For cdecl calling convention you add a prefix of ‘_’ to your symbol name. For stdcall calling convention you don’t add any prefix nor suffix. But again, for stdcall you will have to instruct the linker how many bytes on stack the function requires (according to the prototype), so it’s as simple as the number of params multiplied by 4. Thus if you got a prototype of ‘void bla(int a, int* b);’ You will define your symbol as ‘bla@8 @ 555′. Note that the first number after the @ is the number of bytes, and the second one is the ordinal number, which is the most important thing around here.

And one last thing you should know, if you want to import data (no cdecl nor stdcall that is) you have to end the symbol’s line with ‘DATA’. Just like this: ‘MyFunc @ 666 DATA’.

I am positive this one gonna save some of you guys, good luck.

Context of Execution (Meet Pyda)

Tuesday, August 5th, 2008

While I was writing an interactive console Python plugin for IDA pro I stumbled in a very buggy problem. The way a plugin works in IDA is that you supply 3 callbacks, init, run, term. You can guess which is called when. I just might put in that there are a few types of plugins and each type can be loaded in different times. I used, let’s say, a UI plugin which gets to run when you hit a hotkey. At that moment my run() function executes in the context of IDA’s thread. And only then I’m allowed to use all other data/code from IDA’s SDK. This is all good so far, and as it should be from such a plugin interface. So what’s wrong? The key idea behind my plugin is that it is an interactive Python console. Means that you have a console window which there you enter commands which eventually will be executed by the Python’s interpreter. Indirectly, this means that I create a thread with a tight loop that waits for user’s input (it doesn’t really matter how it’s being done at the moment). Once the user supplies some input and presses the enter key I get the buffer and run it. Now, it should be clear that the code which Python runs is in that same thread of the console, which I created. Can you see the problem? Ok, maybe not yet.

Some of the commands you can run are wrappers for IDA commands, just like the somewhat embedded IDC scripting in IDA, you have all those functions, but this time in Python. Suppose that you try to access an instruction to get its mnemonic from Python, but this time you do it from a different thread while the unspoken contract with IDA plugin is that whatever you do, you do it in run() function time, and unforetunately this is not the case, and cannot be the case ever, since it is an interactive console that waits for your input and should be ready anytime. If you just try to run SDK commands from the other (console) thread then you experience mysterious crashes and unexplained weird bugs, which is a big no no, and cannot be forgiveable for a product like this, of course.
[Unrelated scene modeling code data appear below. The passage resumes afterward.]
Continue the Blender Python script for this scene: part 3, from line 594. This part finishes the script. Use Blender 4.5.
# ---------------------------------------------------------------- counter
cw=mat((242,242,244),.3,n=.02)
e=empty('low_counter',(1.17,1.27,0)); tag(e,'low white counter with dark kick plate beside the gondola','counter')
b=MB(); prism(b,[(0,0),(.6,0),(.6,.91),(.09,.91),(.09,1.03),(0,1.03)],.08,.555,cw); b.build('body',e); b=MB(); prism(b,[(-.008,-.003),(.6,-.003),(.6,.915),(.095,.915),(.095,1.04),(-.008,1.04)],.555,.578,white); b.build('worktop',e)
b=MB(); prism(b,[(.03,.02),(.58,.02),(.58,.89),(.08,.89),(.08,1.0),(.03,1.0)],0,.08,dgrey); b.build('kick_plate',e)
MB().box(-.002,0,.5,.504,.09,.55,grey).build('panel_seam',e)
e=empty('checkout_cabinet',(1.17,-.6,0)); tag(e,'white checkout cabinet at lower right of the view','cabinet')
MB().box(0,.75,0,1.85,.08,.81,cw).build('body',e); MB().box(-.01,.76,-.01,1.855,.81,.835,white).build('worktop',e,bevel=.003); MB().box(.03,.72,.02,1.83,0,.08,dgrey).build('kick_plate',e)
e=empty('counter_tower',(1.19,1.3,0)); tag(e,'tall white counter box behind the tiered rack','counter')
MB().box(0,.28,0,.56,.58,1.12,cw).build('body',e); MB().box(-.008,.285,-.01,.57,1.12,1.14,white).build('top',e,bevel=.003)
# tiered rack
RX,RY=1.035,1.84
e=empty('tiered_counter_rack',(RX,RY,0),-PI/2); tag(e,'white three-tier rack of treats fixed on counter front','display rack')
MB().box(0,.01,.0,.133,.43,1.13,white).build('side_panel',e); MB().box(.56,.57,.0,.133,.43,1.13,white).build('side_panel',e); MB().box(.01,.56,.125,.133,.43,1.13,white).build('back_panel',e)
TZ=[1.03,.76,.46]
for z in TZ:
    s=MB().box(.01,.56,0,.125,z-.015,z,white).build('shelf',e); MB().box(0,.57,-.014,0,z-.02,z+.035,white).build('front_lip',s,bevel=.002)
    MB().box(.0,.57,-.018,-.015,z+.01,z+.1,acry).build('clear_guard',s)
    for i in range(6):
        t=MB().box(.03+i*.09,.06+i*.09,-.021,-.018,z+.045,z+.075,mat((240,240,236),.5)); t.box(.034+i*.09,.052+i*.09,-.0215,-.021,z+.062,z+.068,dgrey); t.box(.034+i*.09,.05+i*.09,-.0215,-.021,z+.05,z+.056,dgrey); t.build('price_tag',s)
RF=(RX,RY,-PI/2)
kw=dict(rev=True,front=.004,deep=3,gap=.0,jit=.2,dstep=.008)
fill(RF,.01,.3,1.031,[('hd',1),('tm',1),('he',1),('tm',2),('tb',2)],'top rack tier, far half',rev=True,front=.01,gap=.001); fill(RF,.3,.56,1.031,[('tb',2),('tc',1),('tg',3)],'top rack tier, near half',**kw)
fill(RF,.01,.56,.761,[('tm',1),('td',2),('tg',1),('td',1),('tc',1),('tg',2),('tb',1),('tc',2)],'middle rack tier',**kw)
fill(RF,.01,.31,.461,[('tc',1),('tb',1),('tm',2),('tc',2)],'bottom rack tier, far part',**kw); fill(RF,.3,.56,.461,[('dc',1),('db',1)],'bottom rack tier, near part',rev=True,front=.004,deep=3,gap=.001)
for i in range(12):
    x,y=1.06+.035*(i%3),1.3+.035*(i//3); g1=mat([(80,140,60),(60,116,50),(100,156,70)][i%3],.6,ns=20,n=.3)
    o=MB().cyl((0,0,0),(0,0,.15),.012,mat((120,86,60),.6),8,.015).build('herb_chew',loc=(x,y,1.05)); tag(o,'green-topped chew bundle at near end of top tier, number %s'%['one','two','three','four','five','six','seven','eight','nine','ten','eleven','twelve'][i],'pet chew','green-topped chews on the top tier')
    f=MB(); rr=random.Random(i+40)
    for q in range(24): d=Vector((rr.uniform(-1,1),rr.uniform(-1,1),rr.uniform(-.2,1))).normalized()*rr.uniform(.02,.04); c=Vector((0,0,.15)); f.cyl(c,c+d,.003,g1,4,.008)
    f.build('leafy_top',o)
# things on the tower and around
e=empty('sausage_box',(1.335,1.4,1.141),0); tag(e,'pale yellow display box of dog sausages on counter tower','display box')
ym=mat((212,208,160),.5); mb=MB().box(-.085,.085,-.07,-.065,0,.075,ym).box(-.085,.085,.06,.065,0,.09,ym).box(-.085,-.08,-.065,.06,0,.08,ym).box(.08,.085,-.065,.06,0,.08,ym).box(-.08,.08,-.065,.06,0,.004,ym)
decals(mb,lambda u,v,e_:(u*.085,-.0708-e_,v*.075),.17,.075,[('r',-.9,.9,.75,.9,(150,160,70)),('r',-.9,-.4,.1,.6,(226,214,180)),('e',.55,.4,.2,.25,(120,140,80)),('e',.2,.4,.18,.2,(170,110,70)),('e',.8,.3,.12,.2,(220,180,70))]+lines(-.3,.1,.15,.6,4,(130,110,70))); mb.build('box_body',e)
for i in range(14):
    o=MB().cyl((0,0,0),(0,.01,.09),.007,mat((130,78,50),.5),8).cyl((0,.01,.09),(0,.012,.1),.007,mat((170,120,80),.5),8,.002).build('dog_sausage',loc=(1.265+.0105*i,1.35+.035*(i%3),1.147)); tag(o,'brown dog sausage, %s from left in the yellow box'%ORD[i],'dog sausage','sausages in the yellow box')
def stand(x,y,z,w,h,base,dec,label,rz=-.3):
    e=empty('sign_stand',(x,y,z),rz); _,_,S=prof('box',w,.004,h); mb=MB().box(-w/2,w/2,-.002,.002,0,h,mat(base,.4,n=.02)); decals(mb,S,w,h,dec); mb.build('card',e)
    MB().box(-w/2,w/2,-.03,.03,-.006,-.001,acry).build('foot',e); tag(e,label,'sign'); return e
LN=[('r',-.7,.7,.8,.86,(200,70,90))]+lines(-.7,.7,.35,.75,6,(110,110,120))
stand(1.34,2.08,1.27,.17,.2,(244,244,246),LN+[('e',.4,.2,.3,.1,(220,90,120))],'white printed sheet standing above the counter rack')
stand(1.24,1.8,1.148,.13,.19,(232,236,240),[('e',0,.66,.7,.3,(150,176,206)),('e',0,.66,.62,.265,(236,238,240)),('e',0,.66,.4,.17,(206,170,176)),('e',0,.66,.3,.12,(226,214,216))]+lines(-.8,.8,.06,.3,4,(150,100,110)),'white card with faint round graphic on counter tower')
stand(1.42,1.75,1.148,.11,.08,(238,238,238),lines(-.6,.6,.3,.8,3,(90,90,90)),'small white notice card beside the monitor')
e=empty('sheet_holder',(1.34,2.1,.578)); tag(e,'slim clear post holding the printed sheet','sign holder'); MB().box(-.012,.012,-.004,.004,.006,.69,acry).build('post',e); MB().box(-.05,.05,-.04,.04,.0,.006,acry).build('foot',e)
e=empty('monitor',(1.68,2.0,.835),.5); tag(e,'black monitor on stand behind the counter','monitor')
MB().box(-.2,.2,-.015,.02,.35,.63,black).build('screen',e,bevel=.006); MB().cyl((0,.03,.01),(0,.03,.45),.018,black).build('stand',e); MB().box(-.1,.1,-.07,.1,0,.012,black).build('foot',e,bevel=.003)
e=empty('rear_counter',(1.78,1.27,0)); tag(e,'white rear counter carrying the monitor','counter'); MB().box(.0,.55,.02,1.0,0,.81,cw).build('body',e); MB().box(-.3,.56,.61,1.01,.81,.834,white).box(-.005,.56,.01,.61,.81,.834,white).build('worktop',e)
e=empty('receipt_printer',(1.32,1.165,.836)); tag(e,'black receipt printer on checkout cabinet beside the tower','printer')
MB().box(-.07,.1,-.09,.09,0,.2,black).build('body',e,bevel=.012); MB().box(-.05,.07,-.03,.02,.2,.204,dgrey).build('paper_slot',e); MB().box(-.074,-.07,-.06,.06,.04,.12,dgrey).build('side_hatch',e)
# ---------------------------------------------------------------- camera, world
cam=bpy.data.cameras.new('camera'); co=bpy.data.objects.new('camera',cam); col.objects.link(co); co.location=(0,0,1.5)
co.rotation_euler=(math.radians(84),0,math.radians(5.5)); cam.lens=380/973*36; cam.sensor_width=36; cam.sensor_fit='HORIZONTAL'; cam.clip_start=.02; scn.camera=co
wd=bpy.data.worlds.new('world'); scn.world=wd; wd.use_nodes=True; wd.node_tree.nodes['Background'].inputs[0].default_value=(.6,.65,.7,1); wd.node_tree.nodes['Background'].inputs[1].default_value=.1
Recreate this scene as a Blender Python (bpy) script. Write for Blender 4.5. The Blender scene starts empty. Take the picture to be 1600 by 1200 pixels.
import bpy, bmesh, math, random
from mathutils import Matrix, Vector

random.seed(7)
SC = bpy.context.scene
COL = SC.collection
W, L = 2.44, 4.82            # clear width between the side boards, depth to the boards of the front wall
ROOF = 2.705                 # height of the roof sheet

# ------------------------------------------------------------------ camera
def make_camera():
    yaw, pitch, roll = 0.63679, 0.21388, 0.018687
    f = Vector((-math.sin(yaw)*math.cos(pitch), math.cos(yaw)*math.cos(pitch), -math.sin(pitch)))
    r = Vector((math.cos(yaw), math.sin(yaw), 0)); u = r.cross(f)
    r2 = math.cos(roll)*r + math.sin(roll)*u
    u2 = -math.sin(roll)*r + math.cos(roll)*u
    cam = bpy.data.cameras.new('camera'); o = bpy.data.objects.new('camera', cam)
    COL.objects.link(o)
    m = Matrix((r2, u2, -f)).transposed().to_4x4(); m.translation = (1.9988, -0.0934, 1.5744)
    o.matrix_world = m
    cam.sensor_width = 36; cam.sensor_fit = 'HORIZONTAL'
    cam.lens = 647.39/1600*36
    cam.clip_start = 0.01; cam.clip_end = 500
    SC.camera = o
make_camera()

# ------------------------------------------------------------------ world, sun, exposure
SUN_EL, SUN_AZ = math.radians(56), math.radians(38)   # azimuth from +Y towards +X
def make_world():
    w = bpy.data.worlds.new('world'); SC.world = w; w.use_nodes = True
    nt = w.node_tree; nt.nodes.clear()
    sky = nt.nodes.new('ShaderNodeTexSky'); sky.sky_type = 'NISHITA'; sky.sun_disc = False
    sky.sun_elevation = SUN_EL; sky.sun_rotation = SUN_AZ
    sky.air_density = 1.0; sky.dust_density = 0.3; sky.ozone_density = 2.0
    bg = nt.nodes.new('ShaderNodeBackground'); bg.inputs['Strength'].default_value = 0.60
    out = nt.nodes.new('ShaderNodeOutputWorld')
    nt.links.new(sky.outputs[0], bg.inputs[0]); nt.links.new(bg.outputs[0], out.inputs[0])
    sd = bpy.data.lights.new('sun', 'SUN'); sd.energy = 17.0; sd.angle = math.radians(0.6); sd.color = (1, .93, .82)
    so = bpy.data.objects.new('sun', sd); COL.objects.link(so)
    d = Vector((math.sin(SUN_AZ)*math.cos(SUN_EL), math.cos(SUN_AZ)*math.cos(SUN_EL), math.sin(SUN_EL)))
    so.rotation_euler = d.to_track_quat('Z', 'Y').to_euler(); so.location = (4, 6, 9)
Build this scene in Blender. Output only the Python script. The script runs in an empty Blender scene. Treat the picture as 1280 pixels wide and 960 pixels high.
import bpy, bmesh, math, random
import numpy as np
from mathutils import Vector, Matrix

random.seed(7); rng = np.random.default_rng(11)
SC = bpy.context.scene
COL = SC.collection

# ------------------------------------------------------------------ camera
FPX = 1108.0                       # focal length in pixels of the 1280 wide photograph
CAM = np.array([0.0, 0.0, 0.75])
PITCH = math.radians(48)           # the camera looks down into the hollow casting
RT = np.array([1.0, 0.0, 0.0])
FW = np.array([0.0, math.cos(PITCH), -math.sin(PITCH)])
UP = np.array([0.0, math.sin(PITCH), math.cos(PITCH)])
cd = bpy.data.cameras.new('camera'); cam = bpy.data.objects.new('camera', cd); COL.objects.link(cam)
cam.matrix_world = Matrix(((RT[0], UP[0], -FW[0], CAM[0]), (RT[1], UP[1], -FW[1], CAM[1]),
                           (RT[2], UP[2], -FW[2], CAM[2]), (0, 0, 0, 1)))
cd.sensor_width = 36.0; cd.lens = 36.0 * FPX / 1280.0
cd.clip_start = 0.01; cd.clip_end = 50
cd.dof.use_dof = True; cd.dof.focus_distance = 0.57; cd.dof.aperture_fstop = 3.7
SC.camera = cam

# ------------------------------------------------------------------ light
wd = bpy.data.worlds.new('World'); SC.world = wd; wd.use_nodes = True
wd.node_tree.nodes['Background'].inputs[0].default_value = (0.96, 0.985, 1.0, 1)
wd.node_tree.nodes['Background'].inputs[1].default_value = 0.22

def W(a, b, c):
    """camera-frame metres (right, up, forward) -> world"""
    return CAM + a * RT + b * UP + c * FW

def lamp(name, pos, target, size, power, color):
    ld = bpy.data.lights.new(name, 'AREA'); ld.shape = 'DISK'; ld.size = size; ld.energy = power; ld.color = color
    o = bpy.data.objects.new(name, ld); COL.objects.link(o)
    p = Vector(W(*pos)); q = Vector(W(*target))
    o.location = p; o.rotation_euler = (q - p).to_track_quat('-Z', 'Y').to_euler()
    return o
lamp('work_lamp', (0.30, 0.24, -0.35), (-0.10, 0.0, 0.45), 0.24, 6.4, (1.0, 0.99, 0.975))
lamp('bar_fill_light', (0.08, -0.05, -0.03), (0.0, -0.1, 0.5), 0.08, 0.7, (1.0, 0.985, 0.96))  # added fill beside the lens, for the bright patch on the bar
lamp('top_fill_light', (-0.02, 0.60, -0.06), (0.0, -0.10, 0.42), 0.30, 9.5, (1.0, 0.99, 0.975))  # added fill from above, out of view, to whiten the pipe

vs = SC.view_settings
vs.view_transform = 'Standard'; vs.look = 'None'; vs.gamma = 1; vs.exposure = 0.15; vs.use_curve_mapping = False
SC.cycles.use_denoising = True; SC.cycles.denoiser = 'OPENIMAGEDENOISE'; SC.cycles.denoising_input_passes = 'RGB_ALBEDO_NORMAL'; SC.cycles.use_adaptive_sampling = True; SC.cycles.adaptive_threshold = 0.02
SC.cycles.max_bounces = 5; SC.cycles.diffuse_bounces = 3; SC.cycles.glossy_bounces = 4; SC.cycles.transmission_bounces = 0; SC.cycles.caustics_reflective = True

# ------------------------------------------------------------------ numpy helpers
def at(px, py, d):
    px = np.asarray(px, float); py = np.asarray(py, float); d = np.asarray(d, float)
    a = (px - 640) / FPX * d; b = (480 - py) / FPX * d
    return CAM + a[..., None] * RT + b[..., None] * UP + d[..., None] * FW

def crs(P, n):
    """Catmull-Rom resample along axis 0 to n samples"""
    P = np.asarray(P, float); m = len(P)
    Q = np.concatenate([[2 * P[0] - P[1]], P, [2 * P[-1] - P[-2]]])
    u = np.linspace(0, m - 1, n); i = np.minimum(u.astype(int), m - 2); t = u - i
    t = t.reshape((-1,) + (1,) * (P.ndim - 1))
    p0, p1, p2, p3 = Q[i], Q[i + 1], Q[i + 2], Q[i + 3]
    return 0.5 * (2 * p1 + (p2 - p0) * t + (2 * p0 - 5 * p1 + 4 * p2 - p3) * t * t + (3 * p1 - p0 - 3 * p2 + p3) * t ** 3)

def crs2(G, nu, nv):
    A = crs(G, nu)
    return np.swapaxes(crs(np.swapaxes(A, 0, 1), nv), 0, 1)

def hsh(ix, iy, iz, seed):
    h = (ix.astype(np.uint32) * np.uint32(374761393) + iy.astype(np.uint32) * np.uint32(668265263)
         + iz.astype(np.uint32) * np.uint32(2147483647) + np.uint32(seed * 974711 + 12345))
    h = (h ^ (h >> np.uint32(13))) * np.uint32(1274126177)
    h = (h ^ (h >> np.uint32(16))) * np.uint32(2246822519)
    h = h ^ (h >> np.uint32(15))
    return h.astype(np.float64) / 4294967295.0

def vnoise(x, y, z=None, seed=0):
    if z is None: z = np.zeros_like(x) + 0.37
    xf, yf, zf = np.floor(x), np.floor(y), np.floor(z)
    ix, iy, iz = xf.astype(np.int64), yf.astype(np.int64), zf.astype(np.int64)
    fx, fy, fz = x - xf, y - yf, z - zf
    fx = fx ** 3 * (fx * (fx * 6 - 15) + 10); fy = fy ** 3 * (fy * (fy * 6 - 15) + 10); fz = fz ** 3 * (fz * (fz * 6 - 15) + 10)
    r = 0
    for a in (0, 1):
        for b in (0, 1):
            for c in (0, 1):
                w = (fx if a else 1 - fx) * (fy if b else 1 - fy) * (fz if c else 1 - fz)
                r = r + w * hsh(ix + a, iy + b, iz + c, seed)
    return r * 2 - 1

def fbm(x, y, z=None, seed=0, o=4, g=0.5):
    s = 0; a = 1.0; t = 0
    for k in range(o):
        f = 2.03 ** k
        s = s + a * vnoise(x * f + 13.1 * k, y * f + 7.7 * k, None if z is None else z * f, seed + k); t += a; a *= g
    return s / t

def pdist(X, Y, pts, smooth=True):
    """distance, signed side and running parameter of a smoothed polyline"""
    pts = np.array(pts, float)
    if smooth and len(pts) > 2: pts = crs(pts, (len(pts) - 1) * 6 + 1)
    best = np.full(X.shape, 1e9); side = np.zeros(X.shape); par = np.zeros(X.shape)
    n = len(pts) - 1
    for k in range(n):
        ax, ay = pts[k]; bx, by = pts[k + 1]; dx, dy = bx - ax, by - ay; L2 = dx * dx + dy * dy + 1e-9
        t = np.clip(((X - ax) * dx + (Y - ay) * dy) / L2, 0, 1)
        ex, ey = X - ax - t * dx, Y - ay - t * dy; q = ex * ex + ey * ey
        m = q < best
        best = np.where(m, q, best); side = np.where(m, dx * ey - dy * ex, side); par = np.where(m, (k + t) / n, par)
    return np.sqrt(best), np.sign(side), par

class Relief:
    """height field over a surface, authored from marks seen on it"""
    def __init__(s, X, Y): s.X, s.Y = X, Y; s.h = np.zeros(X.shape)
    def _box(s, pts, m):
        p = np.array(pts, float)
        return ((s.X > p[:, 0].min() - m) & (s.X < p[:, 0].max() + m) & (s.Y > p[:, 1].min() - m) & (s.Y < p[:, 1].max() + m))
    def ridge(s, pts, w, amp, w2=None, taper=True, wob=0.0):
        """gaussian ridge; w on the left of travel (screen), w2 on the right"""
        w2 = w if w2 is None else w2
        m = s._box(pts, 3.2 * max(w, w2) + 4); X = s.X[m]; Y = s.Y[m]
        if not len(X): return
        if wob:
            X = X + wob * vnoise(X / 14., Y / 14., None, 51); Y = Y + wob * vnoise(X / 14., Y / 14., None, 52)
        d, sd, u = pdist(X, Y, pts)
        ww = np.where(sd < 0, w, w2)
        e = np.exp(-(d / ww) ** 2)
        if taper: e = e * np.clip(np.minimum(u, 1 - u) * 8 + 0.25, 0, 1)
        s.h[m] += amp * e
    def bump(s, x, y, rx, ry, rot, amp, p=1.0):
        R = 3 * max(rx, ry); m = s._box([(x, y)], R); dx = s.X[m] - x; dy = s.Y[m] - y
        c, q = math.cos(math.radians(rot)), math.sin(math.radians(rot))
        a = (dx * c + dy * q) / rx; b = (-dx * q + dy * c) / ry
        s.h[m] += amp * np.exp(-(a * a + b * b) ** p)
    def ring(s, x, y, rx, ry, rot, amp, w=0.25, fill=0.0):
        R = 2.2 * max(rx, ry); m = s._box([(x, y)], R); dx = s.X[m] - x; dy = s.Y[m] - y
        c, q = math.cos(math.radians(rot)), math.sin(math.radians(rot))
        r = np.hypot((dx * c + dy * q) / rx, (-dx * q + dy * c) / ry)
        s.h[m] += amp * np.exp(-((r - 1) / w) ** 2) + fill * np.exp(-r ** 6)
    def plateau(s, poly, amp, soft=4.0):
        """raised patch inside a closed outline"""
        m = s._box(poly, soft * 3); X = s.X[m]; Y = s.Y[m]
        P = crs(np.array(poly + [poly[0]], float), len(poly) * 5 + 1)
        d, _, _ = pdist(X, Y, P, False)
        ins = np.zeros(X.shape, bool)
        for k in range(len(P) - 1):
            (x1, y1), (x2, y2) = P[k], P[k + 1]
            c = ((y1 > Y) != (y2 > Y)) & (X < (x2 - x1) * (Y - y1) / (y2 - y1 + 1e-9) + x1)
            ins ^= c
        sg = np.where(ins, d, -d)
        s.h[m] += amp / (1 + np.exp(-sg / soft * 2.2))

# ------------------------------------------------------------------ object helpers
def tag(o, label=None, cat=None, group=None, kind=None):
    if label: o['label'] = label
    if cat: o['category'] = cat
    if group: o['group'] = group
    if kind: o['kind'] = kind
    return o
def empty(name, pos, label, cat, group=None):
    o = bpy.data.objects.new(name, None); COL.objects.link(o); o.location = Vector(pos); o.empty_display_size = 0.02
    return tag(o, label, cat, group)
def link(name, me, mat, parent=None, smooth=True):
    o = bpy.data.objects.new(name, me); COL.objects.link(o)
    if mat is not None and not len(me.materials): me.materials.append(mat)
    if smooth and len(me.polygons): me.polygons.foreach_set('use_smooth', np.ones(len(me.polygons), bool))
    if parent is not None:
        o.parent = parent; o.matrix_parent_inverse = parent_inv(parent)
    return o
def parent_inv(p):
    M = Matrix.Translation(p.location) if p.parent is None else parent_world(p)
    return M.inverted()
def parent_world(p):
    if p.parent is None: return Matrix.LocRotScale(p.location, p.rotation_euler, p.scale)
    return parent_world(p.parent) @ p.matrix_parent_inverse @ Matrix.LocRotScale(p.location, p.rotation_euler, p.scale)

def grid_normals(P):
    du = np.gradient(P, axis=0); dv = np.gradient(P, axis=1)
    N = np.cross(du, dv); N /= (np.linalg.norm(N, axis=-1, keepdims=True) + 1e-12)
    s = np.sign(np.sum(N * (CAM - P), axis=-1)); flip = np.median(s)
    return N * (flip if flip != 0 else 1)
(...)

Now that we know the problem we need to hack a solution. I could have done a very nasty hack, that each time the user runs something in Python, I simulate the hotkey for the plugin and then my plugin’s run() will be called from IDA’s context and there I will look at some global info which will instruct me what to run, and later on I need to marshal back the result to the Python’s (console) thread somehow. This is all possible, but com’on this is fugly.

I read the SDK upside down to find some way to get another callback, which I can somehow trigger whenever I want, in order to run from IDA’s context, but hardly I found something good and at the end nothing worked properly and it was too shakey as well.

Just to note that if you call a function from the created thread, most of the times it works, but when you have some algorithm running heavily, you get crashes after a short while. Even something simple like reading some info of an instruction in a busy loop and at the same time scrolling the view might cause problems.

Then I decided it’s time to do it correctly without any hacks at all. So what I did was reading in MSDN and looking for ways to run my own code at another thread’s context. Alternatively, maybe I could block IDA’s thread while running the functions from my own thread, but it doesn’t sound too clever, and there’s no really easy way to block a thread. And mind you that I wanted a simple and clean solution as much as possible, without crafting some Assembly code, etc. ;)

So one of the things that jumped into my mind was APC, using the function QueueUserAPC, which gets among other params an HTHREAD, which is exactly what I needed. However, the APC will get to run on the target thread only when it is in an alertable state. Which is really bad, because most UI threads are never in that state. So off I went to find another idea. Though this time I felt I got closer to the solution I wanted.

Later on a friend tipped me to check window messages. Apparently if you send a message to another window, which was created by the target thread (if the thread is a UI one and has windows, of course we assume that in IDA’s case and it’s totally ok), the target thread will dispatch that window’s window-procedure in its own context. But this is nothing new for me or you here, I guess. The thing was that I could create a window as a child of IDA’s main window and supply my own window-procedure to that window. And whenever a message is received at this window, its window-procedure gets to run in IDA’s thread’s context! (and rather not the one which created it). BAM mission accomplished. [Oh and by the way, timers (SetTimer) work the same way, since they are implemented as messages after all.]

After implementing this mechanism for getting to run in original’s IDA’s context, just like the contract wants, everything runs perfectly. To be honest, it could easily have not worked because it’s really dependent on the way IDA works and its design, but oh well. :)

About this tool, I am going to release it (as a source code) in the upcoming month. It is called Pyda, as a cool abbreviation for Python and IDA. More information will be available when it is out.